→ **TASK STATEMENT**: Copy out the lines of the records below, and only those lines, from the one with "Write a Blender" through the one with "rng = np.random.default_rng(7)", exactly as they appear.

→ **SUPPLIED MATERIAL**:
────────────────────

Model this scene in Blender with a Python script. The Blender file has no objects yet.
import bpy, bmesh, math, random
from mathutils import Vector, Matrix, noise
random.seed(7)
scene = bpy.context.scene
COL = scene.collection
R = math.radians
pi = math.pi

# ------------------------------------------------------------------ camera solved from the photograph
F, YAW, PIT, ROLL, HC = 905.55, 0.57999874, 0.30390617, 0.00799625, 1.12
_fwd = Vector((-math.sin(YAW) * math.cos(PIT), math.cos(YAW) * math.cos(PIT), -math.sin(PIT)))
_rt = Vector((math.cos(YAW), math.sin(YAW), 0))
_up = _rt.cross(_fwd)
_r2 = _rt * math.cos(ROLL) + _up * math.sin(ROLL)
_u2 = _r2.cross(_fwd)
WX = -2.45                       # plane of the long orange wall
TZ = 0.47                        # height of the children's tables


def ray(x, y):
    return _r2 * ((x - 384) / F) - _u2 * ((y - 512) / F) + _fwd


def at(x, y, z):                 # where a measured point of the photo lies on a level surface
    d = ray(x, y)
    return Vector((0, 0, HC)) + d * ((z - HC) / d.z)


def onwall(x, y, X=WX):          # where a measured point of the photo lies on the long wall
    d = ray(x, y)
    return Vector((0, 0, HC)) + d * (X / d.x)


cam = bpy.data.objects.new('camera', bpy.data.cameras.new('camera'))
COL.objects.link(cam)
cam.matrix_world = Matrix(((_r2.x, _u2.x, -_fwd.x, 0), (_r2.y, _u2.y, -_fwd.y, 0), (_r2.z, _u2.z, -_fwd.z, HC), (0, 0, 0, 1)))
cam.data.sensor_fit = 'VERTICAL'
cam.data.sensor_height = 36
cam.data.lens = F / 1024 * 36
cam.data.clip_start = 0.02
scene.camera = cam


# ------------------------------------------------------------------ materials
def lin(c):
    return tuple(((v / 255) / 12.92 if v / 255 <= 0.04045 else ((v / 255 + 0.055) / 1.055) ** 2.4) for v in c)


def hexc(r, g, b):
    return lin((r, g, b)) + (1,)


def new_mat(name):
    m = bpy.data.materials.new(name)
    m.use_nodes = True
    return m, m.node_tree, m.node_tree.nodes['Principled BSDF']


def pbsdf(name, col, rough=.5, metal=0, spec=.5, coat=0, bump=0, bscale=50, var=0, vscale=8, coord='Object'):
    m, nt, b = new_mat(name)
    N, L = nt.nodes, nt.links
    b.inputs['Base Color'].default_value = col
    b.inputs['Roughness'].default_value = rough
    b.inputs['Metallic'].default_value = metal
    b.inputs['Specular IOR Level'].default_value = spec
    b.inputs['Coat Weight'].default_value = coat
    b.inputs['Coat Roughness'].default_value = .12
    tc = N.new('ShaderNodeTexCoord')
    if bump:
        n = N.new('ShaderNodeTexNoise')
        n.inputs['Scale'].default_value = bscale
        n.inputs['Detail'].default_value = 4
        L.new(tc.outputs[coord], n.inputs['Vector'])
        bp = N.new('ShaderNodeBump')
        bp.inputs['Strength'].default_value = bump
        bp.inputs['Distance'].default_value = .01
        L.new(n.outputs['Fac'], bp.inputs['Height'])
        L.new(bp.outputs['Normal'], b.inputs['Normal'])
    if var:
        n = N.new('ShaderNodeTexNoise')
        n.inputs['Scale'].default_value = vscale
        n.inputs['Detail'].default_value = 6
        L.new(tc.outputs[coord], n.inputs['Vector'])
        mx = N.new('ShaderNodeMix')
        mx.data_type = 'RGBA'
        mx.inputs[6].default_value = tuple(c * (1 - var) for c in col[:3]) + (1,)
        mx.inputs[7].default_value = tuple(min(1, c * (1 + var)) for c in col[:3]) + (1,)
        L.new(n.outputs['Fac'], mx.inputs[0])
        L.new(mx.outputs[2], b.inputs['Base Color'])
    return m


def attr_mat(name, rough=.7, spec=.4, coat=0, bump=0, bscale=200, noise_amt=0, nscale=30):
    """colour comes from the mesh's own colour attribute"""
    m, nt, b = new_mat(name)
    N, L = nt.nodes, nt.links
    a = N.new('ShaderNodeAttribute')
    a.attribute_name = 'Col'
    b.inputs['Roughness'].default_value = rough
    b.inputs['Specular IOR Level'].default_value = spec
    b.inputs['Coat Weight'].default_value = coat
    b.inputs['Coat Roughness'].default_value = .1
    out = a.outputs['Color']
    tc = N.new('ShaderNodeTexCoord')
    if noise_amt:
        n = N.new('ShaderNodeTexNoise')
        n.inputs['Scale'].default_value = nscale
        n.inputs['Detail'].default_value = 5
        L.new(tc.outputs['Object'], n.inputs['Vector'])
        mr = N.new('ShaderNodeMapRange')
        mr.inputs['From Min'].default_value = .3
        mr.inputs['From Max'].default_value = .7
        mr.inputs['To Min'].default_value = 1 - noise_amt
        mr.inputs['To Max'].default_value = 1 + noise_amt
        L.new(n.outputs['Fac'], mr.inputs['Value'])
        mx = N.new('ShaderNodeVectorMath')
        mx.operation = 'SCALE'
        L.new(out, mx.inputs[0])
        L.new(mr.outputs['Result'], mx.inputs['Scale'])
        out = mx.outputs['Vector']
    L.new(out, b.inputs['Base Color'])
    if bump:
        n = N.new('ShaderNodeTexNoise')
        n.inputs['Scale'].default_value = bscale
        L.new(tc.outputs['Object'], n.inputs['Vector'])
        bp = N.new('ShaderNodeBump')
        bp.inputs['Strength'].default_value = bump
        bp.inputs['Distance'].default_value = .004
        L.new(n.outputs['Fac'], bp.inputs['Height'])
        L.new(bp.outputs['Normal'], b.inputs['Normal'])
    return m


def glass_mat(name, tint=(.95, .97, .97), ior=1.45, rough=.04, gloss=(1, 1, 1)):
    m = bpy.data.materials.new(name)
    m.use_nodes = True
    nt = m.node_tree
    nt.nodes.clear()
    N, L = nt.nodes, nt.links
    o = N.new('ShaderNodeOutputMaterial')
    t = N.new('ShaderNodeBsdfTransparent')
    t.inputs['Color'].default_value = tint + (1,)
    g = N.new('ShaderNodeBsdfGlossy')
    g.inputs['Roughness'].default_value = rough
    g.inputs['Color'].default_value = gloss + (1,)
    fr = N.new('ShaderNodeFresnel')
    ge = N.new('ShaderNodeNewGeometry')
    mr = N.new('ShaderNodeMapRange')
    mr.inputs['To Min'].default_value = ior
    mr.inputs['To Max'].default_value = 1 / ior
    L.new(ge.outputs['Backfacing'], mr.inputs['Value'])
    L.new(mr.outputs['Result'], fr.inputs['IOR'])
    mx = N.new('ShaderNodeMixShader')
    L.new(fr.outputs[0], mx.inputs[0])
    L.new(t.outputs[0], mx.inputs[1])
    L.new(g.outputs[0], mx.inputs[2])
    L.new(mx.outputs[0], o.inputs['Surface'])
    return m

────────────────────

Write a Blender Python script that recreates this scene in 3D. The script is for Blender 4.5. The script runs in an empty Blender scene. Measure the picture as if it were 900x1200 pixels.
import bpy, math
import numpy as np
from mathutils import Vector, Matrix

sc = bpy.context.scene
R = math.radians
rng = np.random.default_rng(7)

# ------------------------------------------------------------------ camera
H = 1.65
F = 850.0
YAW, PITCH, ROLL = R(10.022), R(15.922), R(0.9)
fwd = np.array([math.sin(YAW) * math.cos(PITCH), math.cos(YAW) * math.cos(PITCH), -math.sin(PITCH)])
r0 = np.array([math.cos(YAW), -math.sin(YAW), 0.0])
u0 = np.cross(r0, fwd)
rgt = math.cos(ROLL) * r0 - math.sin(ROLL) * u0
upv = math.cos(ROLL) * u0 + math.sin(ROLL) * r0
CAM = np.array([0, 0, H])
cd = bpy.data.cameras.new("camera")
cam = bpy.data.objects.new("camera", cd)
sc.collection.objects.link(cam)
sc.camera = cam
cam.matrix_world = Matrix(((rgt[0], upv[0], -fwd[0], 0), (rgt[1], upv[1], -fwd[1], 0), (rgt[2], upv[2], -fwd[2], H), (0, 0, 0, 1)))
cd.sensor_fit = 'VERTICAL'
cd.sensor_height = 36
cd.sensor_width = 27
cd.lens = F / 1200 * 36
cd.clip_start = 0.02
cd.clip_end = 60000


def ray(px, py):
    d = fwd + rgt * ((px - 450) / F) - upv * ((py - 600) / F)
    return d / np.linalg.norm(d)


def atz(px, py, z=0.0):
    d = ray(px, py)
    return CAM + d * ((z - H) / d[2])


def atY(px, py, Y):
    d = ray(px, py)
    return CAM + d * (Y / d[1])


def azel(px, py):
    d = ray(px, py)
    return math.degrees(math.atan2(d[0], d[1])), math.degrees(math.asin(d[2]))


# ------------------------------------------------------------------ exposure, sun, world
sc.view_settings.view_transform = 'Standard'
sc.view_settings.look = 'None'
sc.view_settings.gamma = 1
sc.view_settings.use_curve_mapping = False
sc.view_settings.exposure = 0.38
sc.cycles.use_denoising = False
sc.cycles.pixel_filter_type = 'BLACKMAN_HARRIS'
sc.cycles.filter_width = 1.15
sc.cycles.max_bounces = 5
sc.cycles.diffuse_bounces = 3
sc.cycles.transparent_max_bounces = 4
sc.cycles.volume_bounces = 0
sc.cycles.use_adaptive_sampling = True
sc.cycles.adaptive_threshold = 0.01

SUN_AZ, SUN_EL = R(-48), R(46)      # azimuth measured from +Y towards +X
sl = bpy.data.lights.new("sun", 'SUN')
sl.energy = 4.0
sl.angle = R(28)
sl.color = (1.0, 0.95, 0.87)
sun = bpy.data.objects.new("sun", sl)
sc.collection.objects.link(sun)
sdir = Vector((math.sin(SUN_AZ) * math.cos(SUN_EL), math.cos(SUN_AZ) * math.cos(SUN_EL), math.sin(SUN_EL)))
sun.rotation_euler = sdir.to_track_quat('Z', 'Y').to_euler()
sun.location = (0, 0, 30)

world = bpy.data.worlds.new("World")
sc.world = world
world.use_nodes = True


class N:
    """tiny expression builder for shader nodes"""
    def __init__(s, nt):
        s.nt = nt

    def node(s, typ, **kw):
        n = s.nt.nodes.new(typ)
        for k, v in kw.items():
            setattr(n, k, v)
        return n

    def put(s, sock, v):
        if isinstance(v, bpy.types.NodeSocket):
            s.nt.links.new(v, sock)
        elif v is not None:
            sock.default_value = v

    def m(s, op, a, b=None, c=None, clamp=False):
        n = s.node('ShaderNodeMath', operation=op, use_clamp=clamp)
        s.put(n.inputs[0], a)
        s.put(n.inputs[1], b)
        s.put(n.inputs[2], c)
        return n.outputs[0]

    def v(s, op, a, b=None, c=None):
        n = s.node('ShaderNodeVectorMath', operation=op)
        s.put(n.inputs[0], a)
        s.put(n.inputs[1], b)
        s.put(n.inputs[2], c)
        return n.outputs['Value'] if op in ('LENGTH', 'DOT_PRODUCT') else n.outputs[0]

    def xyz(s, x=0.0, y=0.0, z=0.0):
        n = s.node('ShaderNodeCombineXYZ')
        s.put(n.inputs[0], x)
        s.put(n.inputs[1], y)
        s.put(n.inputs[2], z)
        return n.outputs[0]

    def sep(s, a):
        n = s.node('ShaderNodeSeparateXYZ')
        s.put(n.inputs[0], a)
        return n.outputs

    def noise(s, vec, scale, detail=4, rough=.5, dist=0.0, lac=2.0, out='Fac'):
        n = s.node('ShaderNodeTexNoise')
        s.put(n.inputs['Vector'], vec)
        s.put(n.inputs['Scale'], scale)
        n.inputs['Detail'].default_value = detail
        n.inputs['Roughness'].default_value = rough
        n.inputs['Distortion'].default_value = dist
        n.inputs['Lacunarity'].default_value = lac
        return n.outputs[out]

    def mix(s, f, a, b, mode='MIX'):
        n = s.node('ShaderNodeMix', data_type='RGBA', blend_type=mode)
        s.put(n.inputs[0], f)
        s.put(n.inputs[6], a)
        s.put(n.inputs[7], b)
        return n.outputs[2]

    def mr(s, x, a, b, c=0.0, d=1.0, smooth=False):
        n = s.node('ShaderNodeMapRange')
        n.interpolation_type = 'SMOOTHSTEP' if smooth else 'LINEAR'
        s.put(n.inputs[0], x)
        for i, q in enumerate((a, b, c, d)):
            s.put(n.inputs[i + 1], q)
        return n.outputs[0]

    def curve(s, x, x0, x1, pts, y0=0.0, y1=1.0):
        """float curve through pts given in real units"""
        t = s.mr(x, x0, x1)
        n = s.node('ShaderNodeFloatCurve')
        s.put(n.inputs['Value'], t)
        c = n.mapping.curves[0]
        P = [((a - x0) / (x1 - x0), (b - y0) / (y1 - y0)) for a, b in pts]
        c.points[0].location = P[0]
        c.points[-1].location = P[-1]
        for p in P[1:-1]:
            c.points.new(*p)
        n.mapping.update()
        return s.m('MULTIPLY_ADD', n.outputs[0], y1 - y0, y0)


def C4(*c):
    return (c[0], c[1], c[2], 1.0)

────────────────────

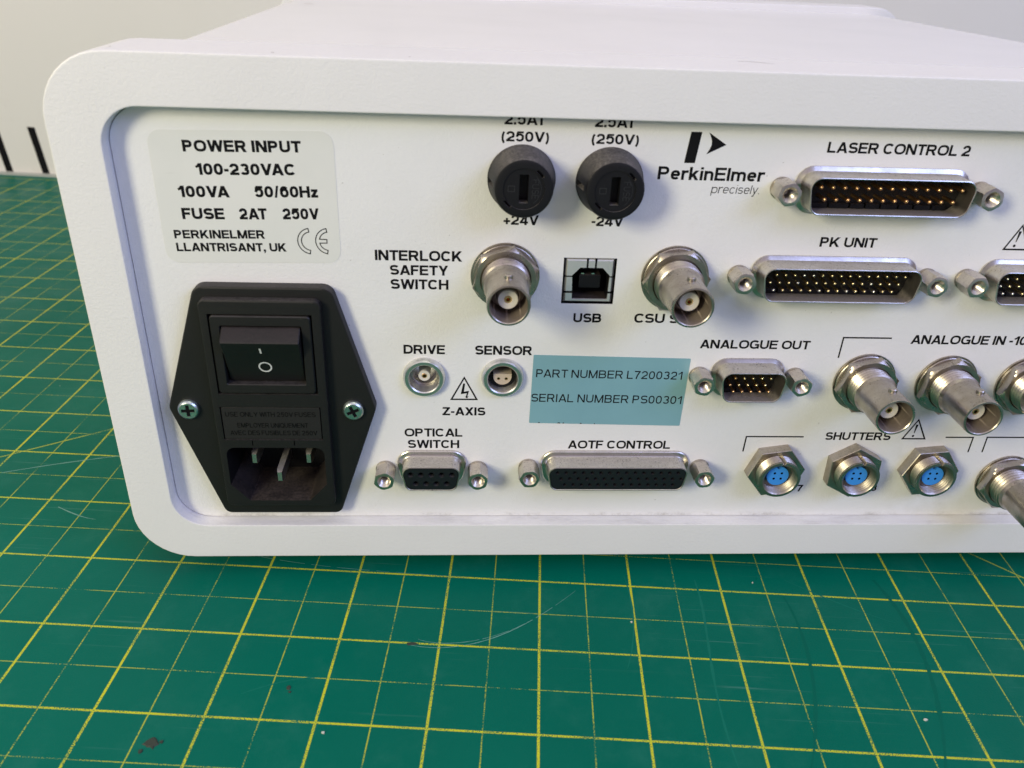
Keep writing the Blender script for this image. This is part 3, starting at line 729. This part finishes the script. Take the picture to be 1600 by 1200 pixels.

────────────────────

→ **PROBLEM SOLUTION**:
Write a Blender Python script that recreates this scene in 3D. The script is for Blender 4.5. The script runs in an empty Blender scene. Measure the picture as if it were 900x1200 pixels.
import bpy, math
import numpy as np
from mathutils import Vector, Matrix

sc = bpy.context.scene
R = math.radians
rng = np.random.default_rng(7)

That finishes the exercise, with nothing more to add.